Proponents of this theory, however, suffer a bit from "boy who cried wolf" syndrome.

There were people insisting (with not much evidence) three or four years ago that skills mismatch was holding back the economy, but in fact job creation has strengthened over time without any skills revolution. Part of the issue is that it is always true there is some mismatch between the skills people currently have and the skills employers would like people to have, so the mere fact that some mismatch exists doesn't really explain much.

This time it's different

That said, at the end of the story, a wolf really does show up. By the same token, survey data of small-business owners conducted by the National Federation of Independent Business really does show a recent rise in the number of small-business owners who cite "labor quality" as a big problem for their business:

National Federation of Independent Businesses

In other words, just because the skills mismatch hypothesis was false in 2011 doesn't mean we should dismiss it in 2015. Economic conditions have changed.

Where are the wage gains?

The traditional counter to the skills mismatch story has been to say that if the economy is really suffering from widespread shortages of qualified workers, then that ought to manifest itself in the form of higher pay for those who are qualified. A world of skills mismatch is a world in which businesses should be aggressively poaching workers and even preemptively raising salaries to ensure loyalty. But wage gains have been distinctly muted for years.

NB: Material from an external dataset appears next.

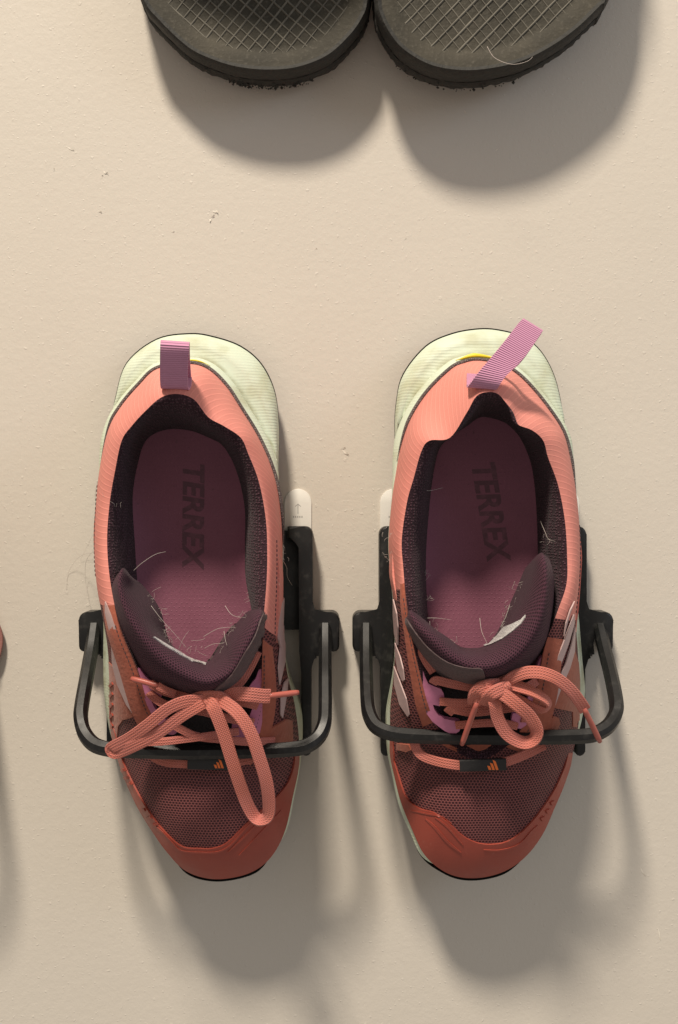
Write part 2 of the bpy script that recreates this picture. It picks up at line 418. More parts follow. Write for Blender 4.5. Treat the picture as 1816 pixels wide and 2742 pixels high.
# ------------------------------------------------------------------ holders
def arc(cx, cy, r, a0, a1, n=5):
    return [(cx+r*math.cos(math.radians(a0+(a1-a0)*i/n)), cy+r*math.sin(math.radians(a0+(a1-a0)*i/n))) for i in range(n+1)]
def holder(cu, bail_px, label, group, shift=(0, 0)):
    H = thing('shoe_holder', label, 'shoe holder', (cu, -70, 0), group)
    base = [(-57, -18)]+[(x, y) for x, y in ((-57, -66), (57, -66), (57, -18))]
    prism('base_plate', [(-51, -10.5), (-51, -67), (51, -67), (51, -10.5)], 1.6, 6, M['black'], H, 0.6, 2, (cu, 0))
    for s in (-1, 1):
        # upper rail with raised rim (rounded outer corner)
        rail = arc(53.5, -12.5, 4.5, 90, 0)+[(58, -50)]+arc(60.5, -53, 3, 180, 270, 3)[1:]+[(66, -56)]+arc(68.5, -60.5, 4.5, 90, 0)+arc(69.8, -75.2, 3.2, 0, -180, 6)+[(66.6, -70.2)]+arc(64.2, -67.4, 2.3, 0, 180, 6)+[(61.8, -74), (61.0, -80)]+arc(60.2, -83.5, 3.0, 60, 150, 3)+[(57.2, -88), (57.2, -134)]+arc(54.4, -134, 2.8, 0, -180, 6)+[(51.6, -90), (50.5, -78), (50.2, -20), (49.5, -16), (44, -15.2), (44, -8)]
        rail = [(s*x, y) for x, y in rail]
        if s < 0: rail = rail[::-1]
        prism('rail', rail, 1.0, 15, M['black'], H, 1.3, 3, (cu, 0))
    path = pxpath(bail_px, 6) + np.array([shift[0], shift[1], 0])
    sec = [(1.18*a, 1.18*b) for a, b in ((3.0, 1.3), (1.4, 3.1), (-1.4, 3.1), (-3.0, 1.3), (-3.0, -1.3), (-1.4, -3.1), (1.4, -3.1), (3.0, -1.3))]
    sweep('bail', path, sec, M['black'], H, flat_angle=25, up=(0, 0.75, 0.66))
    return H
def strip(cu, side, label):
    S = thing('adhesive_strip', label, 'adhesive strip', (cu+side*49.3, -40, 0), 'adhesive strips behind the shoe holders')
    x = cu+side*49.3
    put_poly = arc(x, 5.5, 7.7, 0, 180, 14)
    prism('strip_tab', [(x+7.7, -62)]+put_poly+[(x-7.7, -62)], 0.05, 0.9, M['strip'], S, 0.25, 2)
    # small grey arrow and line of print
    prism('arrow_print', [(x-0.25, -1), (x+0.25, -1), (x+0.25, 4.0), (x+1.6, 2.9), (x+1.7, 3.3), (x, 4.9), (x-1.7, 3.3), (x-1.6, 2.9), (x-0.25, 4.0)], 0.9, 0.93, M['ink'], S)
    for k in range(5):
        prism('small_print', [(x-2.9+1.2*k, -3.3), (x-2.9+1.2*k+0.75, -3.3), (x-2.9+1.2*k+0.75, -2.2), (x-2.9+1.2*k, -2.2)], 0.9, 0.93, M['ink'], S)
CL, CR = -72.8, 80.6
BW = 79
bailL = [(254, 1676, 14), (246, 1735, 24), (232, 1815, 45), (219, 1890, 62), (217, 1925, 69), (226, 1962, 75), (250, 1992, BW), (285, 2005, BW+1), (330, 2009, BW+1), (450, 2013, BW+1), (560, 2013, BW+1), (700, 2010, BW+1), (780, 2006, BW+1), (820, 1998, BW), (852, 1975, 75), (868, 1940, 70), (871, 1900, 62), (871, 1815, 45), (871, 1735, 24), (871, 1676, 14)]
bailR = [(980, 1676, 14), (980, 1735, 24), (981, 1810, 42), (984, 1880, 60), (990, 1915, 68), (1006, 1944, 74), (1035, 1960, 78), (1075, 1968, BW), (1150, 1972, BW), (1300, 1974, BW), (1450, 1974, BW), (1550, 1972, BW), (1592, 1966, 78), (1628, 1945, 74), (1648, 1912, 68), (1650, 1880, 62), (1638, 1815, 45), (1618, 1735, 24), (1604, 1676, 14)]
holder(CL, bailL, 'black plastic wall holder with wire bail clasping the shoe whose long lace loop hangs down', 'black shoe holders on the wall')
holder(CR, bailR, 'black plastic wall holder with wire bail clasping the shoe with the slanting heel tab', 'black shoe holders on the wall')
strip(CL, 1, 'white adhesive strip tab with small arrow right of the shoe with the upright heel tab')
strip(CR, -1, 'white adhesive strip tab poking out left of the shoe with the slanting heel tab')
strip(CR, 1, 'white adhesive strip tab poking out right of the shoe with the slanting heel tab')

# ------------------------------------------------------------------ shoe data: (base x,y, opening x,y, w0, w1, flare x,y or None)
SL = [(505,974,476,1055,42,112,(510,896)),(558,988,520,1070,42,111,(575,905)),(607,1034,558,1117,42,107,(645,930)),(645,1093,600,1141,42,104,(700,977)),(689,1165,645,1172,42,100,(735,1050)),(723,1238,665,1215,42,97,(746,1140)),(744,1310,694,1292,42,93,(745,1235)),(755,1400,712,1390,42,91,(744,1345)),(757,1490,716,1480,42,93,None),(757,1580,714,1560,41,97,None),(758,1690,706,1660,40,101,None),(769,1800,702,1760,38,98,(774,1800)),(790,1890,699,1850,36,92,(803,1880)),(801,1985,675,1945,34,84,(811,1955)),(796,2057,640,2000,32,78,(804,2050)),(781,2130,600,2030,30,75,(789,2130)),(762,2217,575,2042,28,73,(768,2222)),(733,2280,560,2046,27,73,None),(694,2320,553,2047,26,73,None),(640,2343,548,2048,26,73,None),(568,2350,542,2048,26,73,None),(500,2329,530,2047,26,73,None),(451,2280,518,2045,27,73,None),(413,2227,508,2042,28,73,None),(374,2164,496,2036,30,73,None),(340,2091,478,2022,32,74,None),(318,2028,455,1990,34,77,None),(301,1960,432,1945,36,82,(296,1955)),(294,1870,402,1890,38,89,(281,1865)),(291,1767,367,1790,40,97,(278,1775)),(284,1650,322,1680,41,102,(280,1665)),(268,1560,296,1560,42,99,None),(262,1466,287,1450,42,93,None),(265,1345,294,1345,42,91,None),(272,1248,308,1262,42,94,(287,1200)),(294,1146,326,1180,42,98,(303,1120)),(325,1088,355,1138,42,102,(310,1070)),(374,1030,390,1100,42,106,(340,975)),(422,987,432,1064,42,110,(420,911))]
SR = [(1277,965,1303,1050,42,112,(1285,883)),(1330,973,1335,1056,42,111,(1345,888)),(1369,990,1361,1090,42,110,(1405,907)),(1410,1024,1378,1132,42,107,(1450,946)),(1461,1085,1425,1152,42,103,(1484,1010)),(1507,1156,1455,1180,42,99,(1503,1090)),(1527,1228,1468,1225,42,96,(1510,1160)),(1537,1300,1495,1300,42,92,None),(1544,1380,1513,1395,42,91,None),(1546,1470,1519,1490,42,93,None),(1540,1560,1517,1565,42,97,(1540,1590)),(1540,1640,1492,1640,41,101,(1549,1670)),(1547,1740,1456,1740,39,98,(1558,1770)),(1553,1850,1436,1840,37,92,(1566,1850)),(1550,1935,1412,1915,35,85,(1556,1925)),(1540,1990,1385,1965,33,79,None),(1527,2041,1355,2000,32,75,None),(1507,2102,1325,2020,31,73,None),(1481,2163,1310,2027,30,72,None),(1451,2230,1300,2031,28,72,None),(1410,2286,1293,2033,27,72,None),(1359,2325,1287,2034,26,72,None),(1298,2345,1280,2034,26,72,None),(1236,2346,1272,2034,26,72,None),(1185,2327,1265,2032,26,72,None),(1139,2286,1255,2029,27,72,(1130,2292)),(1109,2224,1243,2024,28,72,(1096,2224)),(1078,2148,1228,2016,30,72,(1066,2150)),(1060,2077,1205,1998,32,74,(1050,2075)),(1047,2010,1180,1965,34,79,(1036,2005)),(1045,1900,1148,1890,37,88,(1034,1910)),(1054,1806,1122,1790,39,95,(1050,1815)),(1058,1704,1104,1704,41,99,None),(1052,1600,1088,1605,42,100,None),(1044,1520,1080,1520,42,95,None),(1041,1440,1076,1445,42,92,None),(1050,1335,1090,1345,42,92,None),(1059,1274,1108,1280,42,94,(1062,1240)),(1073,1197,1128,1210,42,97,(1058,1160)),(1099,1121,1150,1180,42,100,(1062,1080)),(1144,1049,1205,1172,42,104,(1080,1005)),(1206,988,1250,1105,42,109,(1140,930)),(1240,972,1275,1062,42,111,(1210,896))]
# insole outline at the same stations (px)
IL = {0:(470,1150),1:(515,1156),2:(548,1168),3:(592,1190),4:(616,1224),5:(630,1255),6:(645,1305),7:(655,1369),8:(655,1466),9:(657,1548),10:(674,1640),11:(680,1720),12:(672,1790),13:(650,1840),14:(625,1870),15:(600,1890),16:(580,1900),20:(530,1905),24:(480,1890),26:(450,1860),27:(430,1830),28:(410,1790),29:(395,1720),30:(380,1640),31:(369,1550),32:(364,1466),33:(357,1350),34:(362,1285),35:(374,1228),36:(384,1195),37:(400,1172),38:(430,1156)}
IR = {0:(1300,1118),1:(1335,1126),2:(1360,1138),3:(1385,1162),4:(1400,1187),5:(1412,1215),6:(1423,1250),7:(1430,1300),8:(1435,1370),9:(1438,1470),10:(1438,1560),11:(1436,1640),12:(1425,1740),13:(1400,1810),14:(1375,1850),16:(1330,1880),20:(1290,1890),24:(1260,1885),28:(1220,1870),29:(1205,1850),30:(1185,1810),31:(1165,1740),32:(1150,1680),33:(1144,1600),34:(1142,1520),35:(1144,1450),36:(1152,1350),37:(1158,1295),38:(1166,1245),39:(1180,1198),40:(1215,1165),41:(1250,1142),42:(1278,1122)}
def station_fill(dic, n):
    ks = sorted(dic); out = []
    for i in range(n):
        if i in dic: out.append(dic[i]); continue
        a = max(k for k in ks if k < i); b = min([k for k in ks if k > i] or [ks[0]+n])
        t = (i-a)/(b-a); pa, pb = dic[a], dic[b % n]; out.append((pa[0]+(pb[0]-pa[0])*t, pa[1]+(pb[1]-pa[1])*t))
    return out
NS = 6
def in_poly(x, y, poly):
    c = False; j = len(poly)-1
    for i in range(len(poly)):
        if (poly[i][1] > y) != (poly[j][1] > y) and x < (poly[j][0]-poly[i][0])*(y-poly[i][1])/(poly[j][1]-poly[i][1])+poly[i][0]: c = not c
        j = i
    return c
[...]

Catherine Rampell quotes Steven Davis of the University of Chicago offering a different theory. Perhaps the shortage of appropriately skilled workers leads companies to settle "for workers who have less of [or] lower-quality versions of the desired skills" which could actually hold wages down.

Tyler Cowen endorses this analysis, but it seems to only bring the problem around full circle. If employers are hiring underskilled workers at a discount rate, then why are jobs open for so long? A shortfall of skills could explain either stagnant wages (workers don't have what it takes to earn more) or sluggish job filling (nobody can do the job), but it's difficult to explain why they would both happen simultaneously. Markets are supposed to be able to adjust to imbalances between supply and demand with prices. The question is why they've gotten less efficient at that.

Too many applicants

The biggest problem with the skills mismatch theory may be that the same small-business data that says the mismatch is real also says that it's not, by historical standards, especially large:

National Federation of Independent Businesses

This leads me to one theory that I haven't seen discussed among economists, but that pops out from my practical experience participating in a few recent hiring processes — it's too easy to apply for a job these days.

What's changed over the past 15 years is that the internet has dramatically decreased the cost of identifying an open job listing and sending in an application. But digital technology has done essentially nothing to make it easier to evaluate candidates. The stack of résumés you need to read through in order to start scheduling interviews has just gotten longer. Rationally, of course, one could respond to this by randomly tossing out 50 percent of the résumés sight unseen. But in the real world, nobody does this. The easier you make it to apply for jobs, the slower the hiring process becomes.

Tragically, I haven't found much research that directly addresses this hypothesis.

But Peter Kuhn of UC Santa Barbara has found that internet adoption has lowered the average quality of job applications that employers receive, while Constantin Mang of the Ifo Institute in Munich finds that internet adoptions improved the ultimate quality of job matches that applicants and employers make.

A story in which the average quality of the application is going down (this could also explain why employers perceive a skills shortage even as the data says the workforce has never been better-educated) but the average quality of the match is going up is consistent with a big increase in the volume of applications followed by employers carefully going through them all to find the best candidate.

The only problem is that doing the work takes time.